[Records with scene code]
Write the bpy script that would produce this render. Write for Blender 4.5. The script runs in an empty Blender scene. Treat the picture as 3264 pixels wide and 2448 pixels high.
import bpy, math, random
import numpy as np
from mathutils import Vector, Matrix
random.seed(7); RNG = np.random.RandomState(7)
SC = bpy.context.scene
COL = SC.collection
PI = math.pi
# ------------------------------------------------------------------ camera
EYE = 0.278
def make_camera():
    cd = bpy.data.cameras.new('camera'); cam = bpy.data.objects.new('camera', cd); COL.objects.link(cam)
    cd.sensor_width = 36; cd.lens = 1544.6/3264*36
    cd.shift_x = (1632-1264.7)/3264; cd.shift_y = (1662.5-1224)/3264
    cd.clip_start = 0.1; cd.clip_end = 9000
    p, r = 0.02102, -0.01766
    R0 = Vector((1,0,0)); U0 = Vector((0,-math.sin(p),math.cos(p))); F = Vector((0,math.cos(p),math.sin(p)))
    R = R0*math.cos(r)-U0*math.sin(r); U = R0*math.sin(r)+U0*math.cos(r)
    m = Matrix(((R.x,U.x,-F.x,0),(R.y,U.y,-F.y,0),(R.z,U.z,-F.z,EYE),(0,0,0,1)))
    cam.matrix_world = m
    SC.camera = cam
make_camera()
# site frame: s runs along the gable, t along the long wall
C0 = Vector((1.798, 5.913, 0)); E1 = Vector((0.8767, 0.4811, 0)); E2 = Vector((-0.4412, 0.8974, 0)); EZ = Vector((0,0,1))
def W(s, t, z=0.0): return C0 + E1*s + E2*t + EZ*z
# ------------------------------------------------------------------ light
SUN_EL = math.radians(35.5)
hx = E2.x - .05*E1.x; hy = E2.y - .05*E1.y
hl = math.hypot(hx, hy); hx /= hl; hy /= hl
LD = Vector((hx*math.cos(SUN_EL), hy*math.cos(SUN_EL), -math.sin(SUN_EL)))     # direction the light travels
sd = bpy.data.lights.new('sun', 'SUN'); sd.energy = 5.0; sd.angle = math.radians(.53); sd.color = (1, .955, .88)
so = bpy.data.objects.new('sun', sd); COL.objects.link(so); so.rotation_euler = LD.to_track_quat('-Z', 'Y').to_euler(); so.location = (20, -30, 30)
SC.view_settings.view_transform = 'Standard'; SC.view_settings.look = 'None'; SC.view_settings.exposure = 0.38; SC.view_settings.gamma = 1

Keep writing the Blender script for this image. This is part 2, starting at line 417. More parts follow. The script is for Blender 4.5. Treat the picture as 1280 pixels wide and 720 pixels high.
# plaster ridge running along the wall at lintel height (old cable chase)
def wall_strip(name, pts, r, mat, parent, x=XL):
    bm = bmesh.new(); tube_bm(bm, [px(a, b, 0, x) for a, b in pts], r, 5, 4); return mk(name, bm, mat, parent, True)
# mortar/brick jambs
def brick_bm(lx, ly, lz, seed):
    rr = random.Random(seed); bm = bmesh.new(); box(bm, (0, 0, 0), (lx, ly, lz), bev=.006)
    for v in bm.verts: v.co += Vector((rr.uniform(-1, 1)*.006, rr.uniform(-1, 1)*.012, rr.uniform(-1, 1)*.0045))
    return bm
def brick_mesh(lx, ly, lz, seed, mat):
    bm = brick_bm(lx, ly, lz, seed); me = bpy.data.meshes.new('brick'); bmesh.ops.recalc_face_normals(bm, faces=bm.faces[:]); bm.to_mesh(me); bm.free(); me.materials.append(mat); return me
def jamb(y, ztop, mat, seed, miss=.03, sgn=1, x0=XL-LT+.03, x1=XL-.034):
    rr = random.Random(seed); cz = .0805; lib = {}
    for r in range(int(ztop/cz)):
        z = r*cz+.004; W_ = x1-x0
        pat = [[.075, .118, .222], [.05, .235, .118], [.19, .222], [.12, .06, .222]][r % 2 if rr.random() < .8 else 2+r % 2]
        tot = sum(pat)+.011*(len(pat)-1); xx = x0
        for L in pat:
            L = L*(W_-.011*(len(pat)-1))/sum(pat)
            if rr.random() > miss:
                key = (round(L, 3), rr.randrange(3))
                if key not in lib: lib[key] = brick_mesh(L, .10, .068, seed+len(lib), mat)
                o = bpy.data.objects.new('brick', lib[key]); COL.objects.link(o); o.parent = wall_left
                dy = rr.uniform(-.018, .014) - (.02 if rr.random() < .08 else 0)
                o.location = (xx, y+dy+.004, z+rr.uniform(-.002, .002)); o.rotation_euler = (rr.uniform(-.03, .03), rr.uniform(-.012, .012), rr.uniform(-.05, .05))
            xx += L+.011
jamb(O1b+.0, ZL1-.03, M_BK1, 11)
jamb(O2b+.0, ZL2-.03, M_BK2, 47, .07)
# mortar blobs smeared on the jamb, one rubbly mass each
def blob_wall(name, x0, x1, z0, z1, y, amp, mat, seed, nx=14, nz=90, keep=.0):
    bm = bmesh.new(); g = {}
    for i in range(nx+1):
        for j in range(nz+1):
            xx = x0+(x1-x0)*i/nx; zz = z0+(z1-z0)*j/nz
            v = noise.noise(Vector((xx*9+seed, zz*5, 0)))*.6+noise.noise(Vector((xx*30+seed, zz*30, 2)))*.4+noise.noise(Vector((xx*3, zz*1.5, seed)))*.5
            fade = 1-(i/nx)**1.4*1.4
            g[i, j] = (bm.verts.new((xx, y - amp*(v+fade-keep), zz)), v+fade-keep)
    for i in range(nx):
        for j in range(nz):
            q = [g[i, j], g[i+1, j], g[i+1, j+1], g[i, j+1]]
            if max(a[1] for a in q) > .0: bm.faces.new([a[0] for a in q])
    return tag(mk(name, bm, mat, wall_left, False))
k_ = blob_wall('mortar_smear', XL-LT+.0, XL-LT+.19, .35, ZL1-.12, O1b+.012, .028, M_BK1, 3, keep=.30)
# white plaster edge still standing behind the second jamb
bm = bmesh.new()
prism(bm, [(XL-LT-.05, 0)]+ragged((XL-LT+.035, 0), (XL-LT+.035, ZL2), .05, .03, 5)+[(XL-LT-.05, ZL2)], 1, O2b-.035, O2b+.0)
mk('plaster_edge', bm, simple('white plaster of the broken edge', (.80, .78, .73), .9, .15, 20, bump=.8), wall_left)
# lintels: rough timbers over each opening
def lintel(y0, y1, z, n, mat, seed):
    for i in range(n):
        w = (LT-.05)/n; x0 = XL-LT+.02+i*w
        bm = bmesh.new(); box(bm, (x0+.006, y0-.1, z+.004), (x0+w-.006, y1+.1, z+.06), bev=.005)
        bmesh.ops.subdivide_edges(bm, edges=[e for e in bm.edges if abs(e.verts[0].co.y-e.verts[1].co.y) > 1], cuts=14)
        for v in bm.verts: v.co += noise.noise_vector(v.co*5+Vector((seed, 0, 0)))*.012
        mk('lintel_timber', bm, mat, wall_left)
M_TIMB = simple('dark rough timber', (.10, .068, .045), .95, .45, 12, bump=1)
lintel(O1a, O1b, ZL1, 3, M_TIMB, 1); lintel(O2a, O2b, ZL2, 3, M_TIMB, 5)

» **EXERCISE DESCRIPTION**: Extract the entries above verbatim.

» **CORRECT ANSWER**:
Write the bpy script that would produce this render. Write for Blender 4.5. The script runs in an empty Blender scene. Treat the picture as 3264 pixels wide and 2448 pixels high.
import bpy, math, random
import numpy as np
from mathutils import Vector, Matrix
random.seed(7); RNG = np.random.RandomState(7)
SC = bpy.context.scene
COL = SC.collection
PI = math.pi
# ------------------------------------------------------------------ camera
EYE = 0.278
def make_camera():
    cd = bpy.data.cameras.new('camera'); cam = bpy.data.objects.new('camera', cd); COL.objects.link(cam)
    cd.sensor_width = 36; cd.lens = 1544.6/3264*36
    cd.shift_x = (1632-1264.7)/3264; cd.shift_y = (1662.5-1224)/3264
    cd.clip_start = 0.1; cd.clip_end = 9000
    p, r = 0.02102, -0.01766
    R0 = Vector((1,0,0)); U0 = Vector((0,-math.sin(p),math.cos(p))); F = Vector((0,math.cos(p),math.sin(p)))
    R = R0*math.cos(r)-U0*math.sin(r); U = R0*math.sin(r)+U0*math.cos(r)
    m = Matrix(((R.x,U.x,-F.x,0),(R.y,U.y,-F.y,0),(R.z,U.z,-F.z,EYE),(0,0,0,1)))
    cam.matrix_world = m
    SC.camera = cam
make_camera()
# site frame: s runs along the gable, t along the long wall
C0 = Vector((1.798, 5.913, 0)); E1 = Vector((0.8767, 0.4811, 0)); E2 = Vector((-0.4412, 0.8974, 0)); EZ = Vector((0,0,1))
def W(s, t, z=0.0): return C0 + E1*s + E2*t + EZ*z
# ------------------------------------------------------------------ light
SUN_EL = math.radians(35.5)
hx = E2.x - .05*E1.x; hy = E2.y - .05*E1.y
hl = math.hypot(hx, hy); hx /= hl; hy /= hl
LD = Vector((hx*math.cos(SUN_EL), hy*math.cos(SUN_EL), -math.sin(SUN_EL)))     # direction the light travels
sd = bpy.data.lights.new('sun', 'SUN'); sd.energy = 5.0; sd.angle = math.radians(.53); sd.color = (1, .955, .88)
so = bpy.data.objects.new('sun', sd); COL.objects.link(so); so.rotation_euler = LD.to_track_quat('-Z', 'Y').to_euler(); so.location = (20, -30, 30)
SC.view_settings.view_transform = 'Standard'; SC.view_settings.look = 'None'; SC.view_settings.exposure = 0.38; SC.view_settings.gamma = 1

Keep writing the Blender script for this image. This is part 2, starting at line 417. More parts follow. The script is for Blender 4.5. Treat the picture as 1280 pixels wide and 720 pixels high.
# plaster ridge running along the wall at lintel height (old cable chase)
def wall_strip(name, pts, r, mat, parent, x=XL):
    bm = bmesh.new(); tube_bm(bm, [px(a, b, 0, x) for a, b in pts], r, 5, 4); return mk(name, bm, mat, parent, True)
# mortar/brick jambs
def brick_bm(lx, ly, lz, seed):
    rr = random.Random(seed); bm = bmesh.new(); box(bm, (0, 0, 0), (lx, ly, lz), bev=.006)
    for v in bm.verts: v.co += Vector((rr.uniform(-1, 1)*.006, rr.uniform(-1, 1)*.012, rr.uniform(-1, 1)*.0045))
    return bm
def brick_mesh(lx, ly, lz, seed, mat):
    bm = brick_bm(lx, ly, lz, seed); me = bpy.data.meshes.new('brick'); bmesh.ops.recalc_face_normals(bm, faces=bm.faces[:]); bm.to_mesh(me); bm.free(); me.materials.append(mat); return me
def jamb(y, ztop, mat, seed, miss=.03, sgn=1, x0=XL-LT+.03, x1=XL-.034):
    rr = random.Random(seed); cz = .0805; lib = {}
    for r in range(int(ztop/cz)):
        z = r*cz+.004; W_ = x1-x0
        pat = [[.075, .118, .222], [.05, .235, .118], [.19, .222], [.12, .06, .222]][r % 2 if rr.random() < .8 else 2+r % 2]
        tot = sum(pat)+.011*(len(pat)-1); xx = x0
        for L in pat:
            L = L*(W_-.011*(len(pat)-1))/sum(pat)
            if rr.random() > miss:
                key = (round(L, 3), rr.randrange(3))
                if key not in lib: lib[key] = brick_mesh(L, .10, .068, seed+len(lib), mat)
                o = bpy.data.objects.new('brick', lib[key]); COL.objects.link(o); o.parent = wall_left
                dy = rr.uniform(-.018, .014) - (.02 if rr.random() < .08 else 0)
                o.location = (xx, y+dy+.004, z+rr.uniform(-.002, .002)); o.rotation_euler = (rr.uniform(-.03, .03), rr.uniform(-.012, .012), rr.uniform(-.05, .05))
            xx += L+.011
jamb(O1b+.0, ZL1-.03, M_BK1, 11)
jamb(O2b+.0, ZL2-.03, M_BK2, 47, .07)
# mortar blobs smeared on the jamb, one rubbly mass each
def blob_wall(name, x0, x1, z0, z1, y, amp, mat, seed, nx=14, nz=90, keep=.0):
    bm = bmesh.new(); g = {}
    for i in range(nx+1):
        for j in range(nz+1):
            xx = x0+(x1-x0)*i/nx; zz = z0+(z1-z0)*j/nz
            v = noise.noise(Vector((xx*9+seed, zz*5, 0)))*.6+noise.noise(Vector((xx*30+seed, zz*30, 2)))*.4+noise.noise(Vector((xx*3, zz*1.5, seed)))*.5
            fade = 1-(i/nx)**1.4*1.4
            g[i, j] = (bm.verts.new((xx, y - amp*(v+fade-keep), zz)), v+fade-keep)
    for i in range(nx):
        for j in range(nz):
            q = [g[i, j], g[i+1, j], g[i+1, j+1], g[i, j+1]]
            if max(a[1] for a in q) > .0: bm.faces.new([a[0] for a in q])
    return tag(mk(name, bm, mat, wall_left, False))
k_ = blob_wall('mortar_smear', XL-LT+.0, XL-LT+.19, .35, ZL1-.12, O1b+.012, .028, M_BK1, 3, keep=.30)
# white plaster edge still standing behind the second jamb
bm = bmesh.new()
prism(bm, [(XL-LT-.05, 0)]+ragged((XL-LT+.035, 0), (XL-LT+.035, ZL2), .05, .03, 5)+[(XL-LT-.05, ZL2)], 1, O2b-.035, O2b+.0)
mk('plaster_edge', bm, simple('white plaster of the broken edge', (.80, .78, .73), .9, .15, 20, bump=.8), wall_left)
# lintels: rough timbers over each opening
def lintel(y0, y1, z, n, mat, seed):
    for i in range(n):
        w = (LT-.05)/n; x0 = XL-LT+.02+i*w
        bm = bmesh.new(); box(bm, (x0+.006, y0-.1, z+.004), (x0+w-.006, y1+.1, z+.06), bev=.005)
        bmesh.ops.subdivide_edges(bm, edges=[e for e in bm.edges if abs(e.verts[0].co.y-e.verts[1].co.y) > 1], cuts=14)
        for v in bm.verts: v.co += noise.noise_vector(v.co*5+Vector((seed, 0, 0)))*.012
        mk('lintel_timber', bm, mat, wall_left)
M_TIMB = simple('dark rough timber', (.10, .068, .045), .95, .45, 12, bump=1)
lintel(O1a, O1b, ZL1, 3, M_TIMB, 1); lintel(O2a, O2b, ZL2, 3, M_TIMB, 5)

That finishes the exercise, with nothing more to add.